C'est d'ailleurs également l'avis du Comité consultatif national d'éthique, qui s'oppose à la généralisation et à la centralisation des données biométriques, et de la Commission nationale consultative des droits de l'Homme.
Ce fichage généralisé de nos concitoyens nous semble totalement disproportionné par rapport au but poursuivi, d'autant qu'il existe déjà un arsenal législatif pour lutter contre l'usurpation d'identité.
Se pose aussi la question des finalités assignées au fichier et de la possibilité de les détourner.
Ce n'est pas tant la biométrisation de la carte d'identité en elle-même qui nous préoccupe que le lien qui sera établi entre les données civiles et biométriques au sein d'une base unique et centralisée.
L'établissement d'un « lien fort » entre données d'identité et données biométriques laisse craindre une utilisation dans le cadre de missions de police judiciaire et non pas dans celui d'une simple gestion administrative des procédures de délivrance des titres.
À cet égard, les amendements adoptés par la commission des lois tendant à consolider le régime juridique d'accès au fichier central ne nous paraissent pas suffisants pour garantir la protection des libertés individuelles.
Bref, nous craignons que l'objectif de ce texte de loi ne soit tout simplement, sous prétexte de lutter contre l'usurpation d'identité, de créer un fichier généralisé de la population française.

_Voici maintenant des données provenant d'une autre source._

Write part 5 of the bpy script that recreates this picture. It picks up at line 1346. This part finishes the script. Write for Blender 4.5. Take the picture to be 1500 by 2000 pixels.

Pour notre part, nous contestons la création de ce type de fichier, et, qu'il soit utilisé à des fins de gestion administrative ou à des fins de police judiciaire, nous considérons qu'il constitue une menace pour les libertés publiques.
J'ajoute que, si, en Europe, plus de douze pays ont adopté une carte nationale d'identité électronique, peu d'entre eux prévoient l'inclusion de données biométriques et presque aucun la mise en place d'un fichier central.
C'est pour toutes ces raisons essentielles que le groupe GDR votera une nouvelle fois contre ce texte.